Lesson 2: Representing Programs

• discussion
• representing programs
• getting started with Bril
• tasks due September 14

Gist

• How do you represent a program? The classic options:
  • Concrete syntax.
  • Abstract syntax (AST).
  • Instructions.
• We like the instruction representation for its regularity. To do anything useful with it, however, we need to extract higher-level representations.
  • Control flow graph (CFG).
  • Basic blocks.
  • Terminators (jmp and br, here).
  • Derive the algorithm for forming basic blocks.
  • Successors & predecessors.
  • Derive the algorithm for forming a CFG of basic blocks.
• Bril, the Big Red Intermediate Language, is a language invented just for 6120.
  • Philosophy.
    • The canonical representation is JSON. There is a text format, but that's just a detail. (Remember, this class is not about parsing. If you ever find yourself doing something fancy with the text format, stop—that's not your job.)
    • This way, you can use any language you want to work with Bril (and for 6120 work).
    • A consequence is that you can (and should!) start "from scratch" with Bril.

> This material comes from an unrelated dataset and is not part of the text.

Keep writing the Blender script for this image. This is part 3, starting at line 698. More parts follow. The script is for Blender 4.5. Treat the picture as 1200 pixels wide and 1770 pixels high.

Do not attempt to use my garbage Python stuff; write your own!
  • Getting started with working with Bril.
    • The documentation.
    • The git repository.
    • Lots of examples in the tests and benchmarks directories.
      • An extremely simple example: add.json in the canonical representation, or the equivalent text for your human convenience.
    • How to load up and process a Bril program, using Python as an example, but remember that you can use any language you like.
    • Getting started with generating the CFG.
      • Try it yourself!
      • Afterward, if you're curious, check out a completed implementation (with some added fanciness) in the examples directory (see form_blocks.py, cfg.py, and cfg_dot.py).
• Turnt is a tool you might like for testing compiler tools.

Tasks

Your goal is to get familiar with Bril.

• Write a new benchmark.
  • You can write it by hand, use the TypeScript compiler, or generate it some other way.
  • Try running it with brili.
  • Open a pull request to add your new benchmark.
    • Add your code to the the benchmarks directory.
    • Use turnt --save yours.bril to create the test outputs for your new benchmark. (See the Turnt README for details.)
    • Mention it in the docs.
• Write a program to analyze or transform Bril programs in some small way.
  • Pick your favorite programming language—there is no "starter code," so you can start from scratch.
  • Load up a JSON file. You can start with this tiny one!
  • Read the docs.
  • Do something unambitious with it: count the number of add instructions, or add a print instruction before every jump, or whatever. Pick something small and contrived!
• Use Turnt to test your new tool.
• Along the way, you will run into problems! Ask questions on Zulip, and open issues and pull requests to describe or fix problems. For example, even super simple benchmarks you might imagine probably can't be written easily because Bril is too simple. Mention this on Zulip, and consider pitching in to help add features.
• As with all implementation tasks, submit the URL for your source code on CMS.